- INFORMATION SUPPLIED:
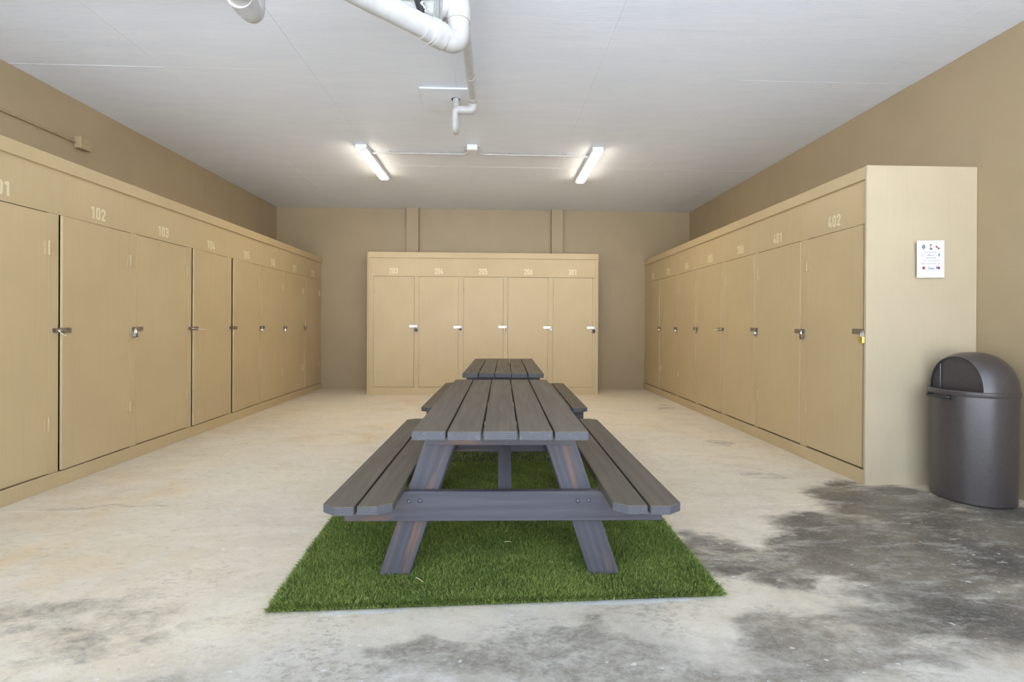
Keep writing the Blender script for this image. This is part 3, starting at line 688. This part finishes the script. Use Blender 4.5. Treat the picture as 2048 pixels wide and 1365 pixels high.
sg = [(-.022, -.056), (-.019, -.057), (-.0155, -.073), (-.017, -.075), (-.0195, -.073)]
flat('printed_signature', [sg, [(-.016, -.075), (-.008, -.060), (-.006, -.061), (-.0145, -.076)]] + [ell(-.004+k*.0062, -.0715, .0032, .0040, .3, 10) for k in range(5)], BLUE)
flat('printed_rule', [[(-.037, -.0820), (.036, -.0820), (.036, -.0840), (-.037, -.0840)]], BLUE)

# ------------------------------------------------------------------ ceiling lamps with conduit
EM = NT('lit_diffuser'); EM.b.inputs['Emission Color'].default_value = (1, .89, .72, 1); EM.b.inputs['Emission Strength'].default_value = LAMP; EM = EM.out((.9, .9, .9), .4)
def lamp(label, x0, x1, ya, yb):
    T = thing('ceiling_lamp', label, 'lamp', ((x0+x1)/2, (ya+yb)/2, ZC-.003), 0, 'strip lamps on the ceiling')
    L = (yb-ya)/2; w = .066
    bm = bmesh.new(); prism(bm, [(-w, 0), (w, 0), (w, -.050), (w-.003, -.052), (-w+.003, -.052), (-w, -.050)], 'y', -L+.012, L-.012); fin('housing', bm, WHITE, T)
    pr = [(-w+.003, -.0525), (-w+.005, -.060), (-w+.020, -.071), (0, -.074), (w-.020, -.071), (w-.005, -.060), (w-.003, -.0525)]
    bm = bmesh.new(); prism(bm, pr, 'y', -L+.014, L-.014); fin('diffuser', bm, EM, T)
    for s in (-1, 1):
        bm = bmesh.new(); prism(bm, [(-w-.002, .0), (w+.002, .0), (w+.002, -.052), (w-.018, -.074), (-w+.018, -.074), (-w-.002, -.052)], 'y', *sorted((s*(L-.016), s*L)), .002); fin('end_cap', bm, WHITE, T)
    T.rotation_euler = (0, 0, math.atan2(-(x1-x0), yb-ya)); return T
lamp('white lit strip lamp on the ceiling left of the junction box', -1.622, -1.612, 5.79, 6.98)
lamp('white lit strip lamp on the ceiling right of the junction box', 1.236, 1.237, 5.74, 7.00)
jb = thing('junction_box', 'small white junction box on the ceiling between the two strip lamps', 'junction box', (-.288, 5.775, ZC-.003))
bm = bmesh.new(); bx(bm, -.062, -.05, -.062, .062, .05, 0, .010, 2); fin('box', bm, WHITE, jb)
bm = bmesh.new(); bx(bm, -.066, -.054, -.070, .066, .054, -.062, .003); fin('cover', bm, WHITE, jb)
for x in (-.075, .075): bm = bmesh.new(); bx(bm, x-.012, -.012, -.006, x+.012, .012, 0, .001); fin('mounting_lug', bm, WHITE, jb)
for lab, xe, s in (('white conduit from junction box to the left strip lamp', -1.572, -1), ('white conduit from junction box to the right strip lamp', 1.170, 1)):
    T = thing('conduit', lab, 'conduit', (-.288, 5.9, ZC-.022), 0, 'white conduits to the strip lamps')
    x = xe+.288; p = [(s*.028, -.072, 0), (s*.028, .02, 0), (s*.10, .115, 0), (x, .122, 0)]
    tubeobj('tube', fillet(p, .09, 8), .0125, PIPEW, T, 10)
    for c in (s*.20, s*.26): tubeobj('coupling', [(c-.02, .1165+abs(c)*.004, 0), (c+.02, .1165+abs(c)*.004, 0)], .0165, PIPEW, T, 10)
    for c in (x*.32, x*.80):
        bm = bmesh.new(); lathe(bm, [(.0135, c-.008), (.0155, c-.008), (.0155, c+.008), (.0135, c+.008), (.0135, c-.008)], .119, 0, 12, 'x'); bx(bm, c-.008, .134, .008, c+.008, .160, .0185, .001); bx(bm, c-.008, .078, .008, c+.008, .104, .0185, .001); fin('clamp', bm, PIPEW, T)

# ------------------------------------------------------------------ wall conduit at left
WC = plain('tan_painted_metal', hexc(172, 150, 116), .4)
T = thing('conduit', 'tan painted conduit high on the left wall', 'conduit', (WL+.016, 2.6, 2.955))
tubeobj('tube', [(0, 0, 0), (0, 2.146, 0)], .0125, WC, T, 10)
for y in (.5, 1.78):
    bm = bmesh.new(); lathe(bm, [(.013, y-.009), (.0155, y-.009), (.0155, y+.009), (.013, y+.009), (.013, y-.009)], 0, 0, 12, 'y'); bx(bm, -.0155, y-.009, .012, -.008, y+.009, .034, .001); bx(bm, -.0155, y-.009, -.034, -.008, y+.009, -.012, .001); fin('clamp', bm, WC, T)
T = thing('junction_box', 'square tan junction box at the end of the left wall conduit', 'junction box', (WL+.001, 4.805, 2.955))
bm = bmesh.new(); bx(bm, 0, -.058, -.058, .062, .058, .058, .008, 2); fin('box', bm, WC, T)
bm = bmesh.new(); bx(bm, .062, -.060, -.060, .070, .060, .060, .003); fin('cover', bm, WC, T)

# ------------------------------------------------------------------ drain pipes under the ceiling
D = thing('drain_pipe', 'large white drain pipe with bend and branch hanging from the ceiling', 'pipe', (-.212, 2.65, 0))
R4 = .057; zp = 2.760
P = lambda x, y, z: (x+.204, y-2.65, z)
aR = Vector(P(-.204, 2.65, zp)); dirn = Vector((-.395, -.365, .0)).normalized()
tubeobj('riser', [(0, 0, zp+.20), (0, 0, ZC+.006)], R4, PIPEW, D, 28)
bend = fillet([aR+Vector((0, 0, .155)), aR, aR+dirn*.155], .15, 14)
tubeobj('bend', bend, R4+.0035, PIPEW, D, 28)
tubeobj('collar', [(0, 0, zp+.125), (0, 0, zp+.2045)], R4+.0095, PIPEW, D, 28)
tubeobj('collar', [aR+dirn*.105, aR+dirn*.185], R4+.0095, PIPEW, D, 28)
tubeobj('collar', [aR+dirn*.185, aR+dirn*.235], R4+.004, PIPEW, D, 28)
tubeobj('run', [aR+dirn*.2, aR+dirn*1.15], R4, PIPEW, D, 28)
br = fillet([(0, 0, zp+.235), (-.055, .0, zp+.16+.005), (-.2, 0, zp+.170), (-.9, -.01, zp+.176)], .14, 10)
tubeobj('branch', [(0, 0, zp+.33)] + fillet([(-.02, 0, zp+.30), (-.085, 0, zp+.178), (-.25, -.0, zp+.172)], .10, 8), R4-.002, PIPEW, D, 28)
tubeobj('branch_run', fillet([(-.20, 0, zp+.172), (-.43, 0, zp+.174), (-.43, 0, ZC+.004)], .10, 8), R4-.004, PIPEW, D, 28)
tubeobj('tee', [(0, 0, zp+.205), (0, 0, zp+.45)], R4+.005, PIPEW, D, 28)
for (x, y, dx) in ((-.118, -.105, .022), (-.088, -.078, -.004)):
    top = Vector((x+dx, y+.03, ZC+.004)); bot = Vector((x, y, zp+R4-.012)); tubeobj('hanger_strap', [bot, bot+(top-bot)*.5, top], .0085, GREYS, D, 8)
tubeobj('hanger_band', [aR+dirn*.148, aR+dirn*.166], R4+.0115, PIPEW, D, 28)
# black hose
BL = NT('black_pipe_with_paint_flakes'); v_ = BL.coord(); BL = BL.out(BL.mix(BL.ramp(BL.noise(v_, 13, 4, .6), .56, .59), (.012, .012, .013), (.72, .71, .68)), .4)
T = thing('black_pipe', 'black pipe flaked with white paint behind the large drain pipe', 'pipe', (-.44, 2.53, 0))
tubeobj('tube', [(-.035, .028, ZC+.006), (-.010, .028, 3.05), (.048, .028, 2.865)], .024, BL, T, 16)
# small drain with trap
T = thing('drain_trap', 'small white drain pipe with trap at the ceiling access panel', 'pipe', (-.215, 4.40, 0))
zt_ = 3.275
tubeobj('run', [(.0, .0, zt_), (-.006, -1.688, zt_-.01)], .034, PIPEW, T, 18)
tubeobj('elbow', fillet([(0, -.06, zt_), (0, .035, zt_), (0, .035, zt_-.075), (-.07, .035, zt_-.075)], .035, 6), .038, PIPEW, T, 18)
tubeobj('coupling', [(0, -.42, zt_), (0, -.37, zt_)], .039, PIPEW, T, 18)
tubeobj('cross_run', [(-.05, .035, zt_-.075), (-.145, .035, zt_-.075)], .034, PIPEW, T, 18)
tubeobj('coupling', [(-.078, .035, zt_-.075), (-.118, .035, zt_-.075)], .0385, PIPEW, T, 18)
tubeobj('trap_bend', fillet([(-.10, .035, zt_-.075), (-.165, .035, zt_-.075), (-.165, .040, zt_-.245), (-.165, .155, zt_-.245), (-.165, .155, ZC+.004)], .07, 8), .032, PIPEW, T, 18)
# access panel
T = thing('access_panel', 'square white panel fixed to the ceiling around the small drain', 'panel', (-.47, 4.585, ZC-.003))
HOLE = plain('dark_hole', (.01, .01, .01), .9)
boxobj('board', (-.232, -.225, -.016), (.232, .225, 0), CEILP, T, .003)
bm = bmesh.new(); lathe(bm, [(0, -.0166), (.042, -.0166), (.042, -.0155)], .085, -.026, 20); fin('pipe_hole', bm, HOLE, T)
# capped pipe at the upper left
T = thing('capped_pipe', 'short white pipe bend hanging from the ceiling at upper left', 'pipe', (-1.28, 2.52, 0))
p0, p1 = Vector((.030, -.125, 2.815)), Vector((.018, .0, 2.810))
tubeobj('bend', fillet([p0, p1, p1+Vector((0, 0, .16))], .09, 10), R4, PIPEW, T, 26)
tubeobj('hub', [p0+Vector((-.004, -.02, 0)), p0+Vector((-.008, .055, 0))], R4+.006, PIPEW, T, 26)
tubeobj('hub', [p1+Vector((0, 0, .115)), p1+Vector((0, 0, .175))], R4+.006, PIPEW, T, 26)
tubeobj('stub', [p0+Vector((.05, -.34, .006)), p0+Vector((0, -.02, 0))], R4-.003, PIPEW, T, 26)
tubeobj('riser', [p1+Vector((0, 0, .16)), (p1.x, p1.y, ZC+.004)], R4-.003, PIPEW, T, 26)
T = thing('conduit', 'thin white conduit crossing the ceiling at upper left', 'conduit', (-2.4, 3.155, ZC-.028))
tubeobj('tube', [(-1.66, .02, 0), (.70, -.01, 0)], .0135, PIPEW, T, 10)
tubeobj('coupling', [(.585, -.008, 0), (.635, -.009, 0)], .021, PIPEW, T, 12); tubeobj('coupling', [(-.44, .004, 0), (-.40, .004, 0)], .019, PIPEW, T, 12)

- WRITTEN EXERCISE: Give again, exactly, the lines from the start of the data through the one holding "(-.037, -.0840)]], BLUE)"; omit the pictures.

- THE COMPLETED TASK:
Keep writing the Blender script for this image. This is part 3, starting at line 688. This part finishes the script. Use Blender 4.5. Treat the picture as 2048 pixels wide and 1365 pixels high.
sg = [(-.022, -.056), (-.019, -.057), (-.0155, -.073), (-.017, -.075), (-.0195, -.073)]
flat('printed_signature', [sg, [(-.016, -.075), (-.008, -.060), (-.006, -.061), (-.0145, -.076)]] + [ell(-.004+k*.0062, -.0715, .0032, .0040, .3, 10) for k in range(5)], BLUE)
flat('printed_rule', [[(-.037, -.0820), (.036, -.0820), (.036, -.0840), (-.037, -.0840)]], BLUE)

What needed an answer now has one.